The good life of Kliff Kingsbury

BRISTOL, Conn. -- In the world as Texas Tech coach Kliff Kingsbury knows it, the sun is always shining, every drive lands in the fairway and every lottery ticket is a winner.

That's not because Kingsbury looks and dresses as if he stepped off a GQ photo shoot. It's just the way his life has gone. Think about it: Kingsbury began coaching five years ago, and at age 33, he is the head coach of his alma mater.

"I thought I would still be playing right now, to be honest," Kingsbury said. "I couldn't have dreamt of it."

Who else does this happen to?

Kingsbury got his first job at Houston, where he found Case Keenum, who went on to set the NCAA career passing yardage record. Kingsbury went to Texas A&M last season and found redshirt freshman Johnny Manziel. Kingsbury taught Manziel so well that he won the Heisman Trophy.

Days later, Kingsbury left College Station for Lubbock. Most first-time head coaches take over programs that are renovation projects. The first thing they do is wipe every memory clean and install their own software. Kingsbury takes over a team that went 8-5 last season. Most coaches install an offense in which they must fit square pegs into their round holes. That's not the case for Kingsbury, either.

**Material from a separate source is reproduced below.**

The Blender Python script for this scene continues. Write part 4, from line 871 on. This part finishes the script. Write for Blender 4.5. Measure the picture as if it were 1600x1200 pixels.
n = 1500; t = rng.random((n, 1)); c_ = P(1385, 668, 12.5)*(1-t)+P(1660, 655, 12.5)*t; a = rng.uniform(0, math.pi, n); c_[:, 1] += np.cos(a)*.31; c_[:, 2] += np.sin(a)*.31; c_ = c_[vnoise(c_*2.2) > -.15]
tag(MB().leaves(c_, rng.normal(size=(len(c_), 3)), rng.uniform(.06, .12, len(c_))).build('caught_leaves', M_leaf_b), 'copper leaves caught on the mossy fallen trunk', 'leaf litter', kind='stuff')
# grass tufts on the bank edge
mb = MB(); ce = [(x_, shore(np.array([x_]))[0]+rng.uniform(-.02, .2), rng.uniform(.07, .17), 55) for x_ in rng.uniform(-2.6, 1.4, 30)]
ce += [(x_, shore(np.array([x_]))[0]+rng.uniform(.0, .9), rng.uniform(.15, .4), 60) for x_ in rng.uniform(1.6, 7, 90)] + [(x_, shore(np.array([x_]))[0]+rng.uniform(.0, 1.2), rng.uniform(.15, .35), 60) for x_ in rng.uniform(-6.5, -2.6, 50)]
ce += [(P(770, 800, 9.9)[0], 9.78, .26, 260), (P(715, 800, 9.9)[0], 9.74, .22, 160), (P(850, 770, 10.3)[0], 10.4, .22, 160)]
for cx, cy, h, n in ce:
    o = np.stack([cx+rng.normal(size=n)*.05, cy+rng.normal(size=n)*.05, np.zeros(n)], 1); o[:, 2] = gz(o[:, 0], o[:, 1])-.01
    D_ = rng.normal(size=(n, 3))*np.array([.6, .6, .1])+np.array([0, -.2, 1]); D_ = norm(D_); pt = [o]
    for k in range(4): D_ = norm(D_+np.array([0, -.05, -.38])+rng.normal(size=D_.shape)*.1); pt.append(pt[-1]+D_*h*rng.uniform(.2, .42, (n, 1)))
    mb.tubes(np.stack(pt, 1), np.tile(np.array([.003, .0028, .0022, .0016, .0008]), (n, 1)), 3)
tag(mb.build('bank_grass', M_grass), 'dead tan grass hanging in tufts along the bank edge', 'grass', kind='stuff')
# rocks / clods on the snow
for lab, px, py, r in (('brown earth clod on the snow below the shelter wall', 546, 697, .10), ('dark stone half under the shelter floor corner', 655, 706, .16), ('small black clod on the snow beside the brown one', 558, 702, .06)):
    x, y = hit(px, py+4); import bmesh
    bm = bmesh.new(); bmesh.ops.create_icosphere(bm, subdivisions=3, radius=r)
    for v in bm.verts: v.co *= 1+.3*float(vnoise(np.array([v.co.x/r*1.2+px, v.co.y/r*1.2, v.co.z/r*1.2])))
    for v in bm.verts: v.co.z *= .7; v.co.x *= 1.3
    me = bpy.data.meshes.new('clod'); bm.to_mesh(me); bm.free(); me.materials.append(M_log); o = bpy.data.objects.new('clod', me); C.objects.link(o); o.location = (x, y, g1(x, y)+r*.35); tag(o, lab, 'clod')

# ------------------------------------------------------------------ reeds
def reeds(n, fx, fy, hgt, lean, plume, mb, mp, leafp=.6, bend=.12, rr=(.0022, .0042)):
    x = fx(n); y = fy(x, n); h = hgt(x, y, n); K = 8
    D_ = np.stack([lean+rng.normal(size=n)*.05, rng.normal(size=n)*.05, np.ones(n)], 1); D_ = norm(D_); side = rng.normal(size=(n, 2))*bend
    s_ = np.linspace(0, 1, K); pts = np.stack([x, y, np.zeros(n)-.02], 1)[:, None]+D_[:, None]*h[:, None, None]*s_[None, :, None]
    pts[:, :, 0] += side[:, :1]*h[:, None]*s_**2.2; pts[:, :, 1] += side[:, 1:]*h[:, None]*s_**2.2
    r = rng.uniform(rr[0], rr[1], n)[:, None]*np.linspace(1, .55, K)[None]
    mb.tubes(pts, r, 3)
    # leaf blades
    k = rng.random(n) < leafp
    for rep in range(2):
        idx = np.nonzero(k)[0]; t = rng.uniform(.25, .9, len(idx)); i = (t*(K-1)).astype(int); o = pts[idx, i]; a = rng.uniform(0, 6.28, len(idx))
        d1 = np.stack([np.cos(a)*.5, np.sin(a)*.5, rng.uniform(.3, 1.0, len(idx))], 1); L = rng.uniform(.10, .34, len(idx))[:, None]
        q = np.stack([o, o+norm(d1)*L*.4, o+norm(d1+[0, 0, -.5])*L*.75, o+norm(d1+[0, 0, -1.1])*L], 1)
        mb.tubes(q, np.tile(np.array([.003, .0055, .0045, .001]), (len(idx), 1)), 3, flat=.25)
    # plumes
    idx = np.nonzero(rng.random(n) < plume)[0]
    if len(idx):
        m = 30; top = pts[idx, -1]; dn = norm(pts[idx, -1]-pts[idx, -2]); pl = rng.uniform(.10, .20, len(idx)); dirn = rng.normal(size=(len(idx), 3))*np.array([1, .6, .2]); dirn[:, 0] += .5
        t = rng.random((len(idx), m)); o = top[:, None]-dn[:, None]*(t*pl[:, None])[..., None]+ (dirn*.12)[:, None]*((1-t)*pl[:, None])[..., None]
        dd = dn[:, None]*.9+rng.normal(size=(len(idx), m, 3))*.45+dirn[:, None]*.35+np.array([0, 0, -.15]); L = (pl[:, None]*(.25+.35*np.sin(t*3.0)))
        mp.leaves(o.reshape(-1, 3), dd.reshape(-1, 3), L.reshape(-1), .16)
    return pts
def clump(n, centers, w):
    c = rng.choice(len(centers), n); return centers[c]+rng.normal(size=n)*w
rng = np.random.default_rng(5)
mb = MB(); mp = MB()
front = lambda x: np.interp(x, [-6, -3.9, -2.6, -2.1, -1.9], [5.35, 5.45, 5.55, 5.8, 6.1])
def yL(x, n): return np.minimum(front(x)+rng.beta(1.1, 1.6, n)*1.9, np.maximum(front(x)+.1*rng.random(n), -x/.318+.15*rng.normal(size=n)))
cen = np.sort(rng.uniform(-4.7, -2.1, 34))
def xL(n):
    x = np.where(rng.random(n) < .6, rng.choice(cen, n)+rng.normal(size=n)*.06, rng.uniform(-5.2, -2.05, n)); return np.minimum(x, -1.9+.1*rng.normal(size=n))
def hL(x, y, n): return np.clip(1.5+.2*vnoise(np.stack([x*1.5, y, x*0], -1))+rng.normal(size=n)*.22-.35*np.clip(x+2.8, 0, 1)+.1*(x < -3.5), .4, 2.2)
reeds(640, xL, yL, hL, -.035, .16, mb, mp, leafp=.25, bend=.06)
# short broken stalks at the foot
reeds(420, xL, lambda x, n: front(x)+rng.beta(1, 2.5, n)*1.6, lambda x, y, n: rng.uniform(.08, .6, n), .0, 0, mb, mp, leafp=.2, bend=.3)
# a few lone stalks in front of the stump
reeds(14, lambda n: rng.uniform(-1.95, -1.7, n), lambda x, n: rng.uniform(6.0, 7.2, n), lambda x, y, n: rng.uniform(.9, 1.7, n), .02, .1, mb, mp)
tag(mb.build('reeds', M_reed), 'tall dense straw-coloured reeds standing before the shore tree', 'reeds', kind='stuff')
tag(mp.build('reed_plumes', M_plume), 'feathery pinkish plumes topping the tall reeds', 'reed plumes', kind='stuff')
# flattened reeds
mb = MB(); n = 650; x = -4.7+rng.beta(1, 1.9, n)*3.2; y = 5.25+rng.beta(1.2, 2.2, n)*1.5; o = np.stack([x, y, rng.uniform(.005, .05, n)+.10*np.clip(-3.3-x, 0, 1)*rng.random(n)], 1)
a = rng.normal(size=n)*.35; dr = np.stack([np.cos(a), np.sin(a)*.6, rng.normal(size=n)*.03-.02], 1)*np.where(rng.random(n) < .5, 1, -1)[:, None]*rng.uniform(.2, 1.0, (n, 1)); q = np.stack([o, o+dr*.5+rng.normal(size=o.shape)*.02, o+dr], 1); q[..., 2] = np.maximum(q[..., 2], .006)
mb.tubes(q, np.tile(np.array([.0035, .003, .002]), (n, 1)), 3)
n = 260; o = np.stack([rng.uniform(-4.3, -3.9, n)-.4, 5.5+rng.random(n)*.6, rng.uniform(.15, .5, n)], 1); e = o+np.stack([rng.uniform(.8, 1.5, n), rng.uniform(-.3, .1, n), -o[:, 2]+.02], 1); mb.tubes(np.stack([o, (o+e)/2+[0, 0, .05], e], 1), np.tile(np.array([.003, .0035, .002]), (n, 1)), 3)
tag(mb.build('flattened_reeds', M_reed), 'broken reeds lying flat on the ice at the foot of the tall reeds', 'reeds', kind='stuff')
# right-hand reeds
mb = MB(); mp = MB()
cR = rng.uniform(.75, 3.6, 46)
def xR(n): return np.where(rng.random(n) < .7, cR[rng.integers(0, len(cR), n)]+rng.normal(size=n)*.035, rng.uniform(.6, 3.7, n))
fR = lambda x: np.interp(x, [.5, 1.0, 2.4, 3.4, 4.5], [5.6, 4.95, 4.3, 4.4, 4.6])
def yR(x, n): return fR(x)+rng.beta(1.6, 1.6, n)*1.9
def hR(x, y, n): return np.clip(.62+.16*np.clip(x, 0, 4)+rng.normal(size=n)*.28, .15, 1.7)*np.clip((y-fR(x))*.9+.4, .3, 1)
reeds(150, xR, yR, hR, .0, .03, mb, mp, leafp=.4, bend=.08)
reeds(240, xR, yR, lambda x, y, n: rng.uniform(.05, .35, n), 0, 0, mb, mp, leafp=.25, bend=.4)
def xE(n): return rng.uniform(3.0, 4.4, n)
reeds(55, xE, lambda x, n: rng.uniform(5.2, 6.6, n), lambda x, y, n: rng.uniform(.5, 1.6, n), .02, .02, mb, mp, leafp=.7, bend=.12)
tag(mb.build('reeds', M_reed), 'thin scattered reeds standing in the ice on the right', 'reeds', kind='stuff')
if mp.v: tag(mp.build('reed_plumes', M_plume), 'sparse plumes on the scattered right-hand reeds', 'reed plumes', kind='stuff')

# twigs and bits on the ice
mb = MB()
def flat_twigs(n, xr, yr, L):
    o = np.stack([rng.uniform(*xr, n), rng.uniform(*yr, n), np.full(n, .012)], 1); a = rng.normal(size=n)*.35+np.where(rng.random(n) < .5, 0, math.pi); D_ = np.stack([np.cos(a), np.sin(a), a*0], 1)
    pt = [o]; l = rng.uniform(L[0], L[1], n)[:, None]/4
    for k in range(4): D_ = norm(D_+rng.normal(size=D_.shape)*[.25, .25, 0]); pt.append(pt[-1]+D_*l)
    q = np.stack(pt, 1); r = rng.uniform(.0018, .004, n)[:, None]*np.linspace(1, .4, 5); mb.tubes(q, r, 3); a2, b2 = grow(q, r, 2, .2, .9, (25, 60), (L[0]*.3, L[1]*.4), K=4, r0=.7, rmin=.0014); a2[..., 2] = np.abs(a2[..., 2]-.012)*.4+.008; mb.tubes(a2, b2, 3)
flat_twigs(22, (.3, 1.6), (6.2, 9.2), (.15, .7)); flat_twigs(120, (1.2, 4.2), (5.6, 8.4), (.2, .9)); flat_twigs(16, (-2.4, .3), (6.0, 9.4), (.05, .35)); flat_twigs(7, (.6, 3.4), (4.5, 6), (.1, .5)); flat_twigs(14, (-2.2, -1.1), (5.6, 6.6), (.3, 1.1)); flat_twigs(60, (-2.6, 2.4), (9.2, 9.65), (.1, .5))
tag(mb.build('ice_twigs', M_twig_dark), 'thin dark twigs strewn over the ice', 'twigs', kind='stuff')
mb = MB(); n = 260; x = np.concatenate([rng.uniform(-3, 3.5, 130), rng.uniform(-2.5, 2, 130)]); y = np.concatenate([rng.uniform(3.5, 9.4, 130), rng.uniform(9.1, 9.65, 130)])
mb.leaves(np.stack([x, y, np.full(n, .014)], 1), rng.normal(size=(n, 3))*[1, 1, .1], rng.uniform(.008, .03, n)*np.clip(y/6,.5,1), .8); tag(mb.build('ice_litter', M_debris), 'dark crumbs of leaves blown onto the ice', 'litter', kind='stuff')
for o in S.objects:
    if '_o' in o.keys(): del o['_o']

Not only did the Red Raiders run an offense similar to his uptempo spread, but Kingsbury has two quarterback candidates who have been immersed in spread offenses since before they started shaving.

Redshirt sophomore Michael Brewer played high school football at Austin Lake Travis for Chad Morris, who has since become the highest-paid offensive coordinator in the nation by turning Clemson into Oregon East. January enrollee Davis Webb not only has the body (6-foot-4, 210 pounds) of an upperclassman, he is a coach's son with a quarterbacking mind beyond his years, too.

"As far as the true freshmen I've been around," Kingsbury said of Webb, "I've never seen one just hop in and be that type of a leader and understand what we're trying to get at and just attack. There was a fearlessness about him from day one in spring ball, when he should have been going to prom. So that was impressive."

Brewer has two years of experience on Webb and, because of that, must be considered the favorite. As a backup last season, he completed 34 of 48 passes for 375 yards, four touchdowns and no interceptions. That's a quarterback rating of 164.0, which is very good in any conference. Kingsbury plans to name a starter in the middle of the second week of August workouts.

"We have two guys that we think we can win with and move the ball with, which is better than zero," he said.

Kingsbury wants to see how the quarterbacks mature through summer workouts, which coaches aren't allowed to evaluate. After a spotty spring at Texas A&M a year ago, Manziel blew the doors off of his competition in the first 10 days of practice and made the coaches give him the Aggies' offense.

Kingsbury wants his quarterbacks to pull the trigger. His philosophy is not exactly ready-fire-aim, but there's a dollop of that in his quarterback recipe.

"You make a decision and you live with it," Kingsbury said. "That's what we talk about. You're not always going to be right when you're playing at that speed. Things change, and the picture changes quickly. Just make a decision, believe what you see and attack. We harp on that a ton. There is gray area. In most football, it's black and white. When you're playing that fast and maybe the defense isn't aligned properly, or where they are going to end up, there is gray area. You just have to see what you see, and attack it.

"Sometimes you'll throw the screen out there, and they'll fly down and blow it up for minus-2," Kingsbury said. "But hey, at the time, you saw that, and you ripped it and you weren't hesitant, and you made an accurate throw. Hey, that's all we can do. Result-oriented isn't all there is to it, especially when you're playing at that tempo. It's a blurry picture a lot of the time."

With an inexperienced offensive line, Brewer or Webb will be well-advised to make quick decisions. Whoever plays is going to have a blurry picture or two.

But if Kingsbury's track record is any indication, the Red Raiders will succeed in a hurry. That's what their coach has been doing in five very short years.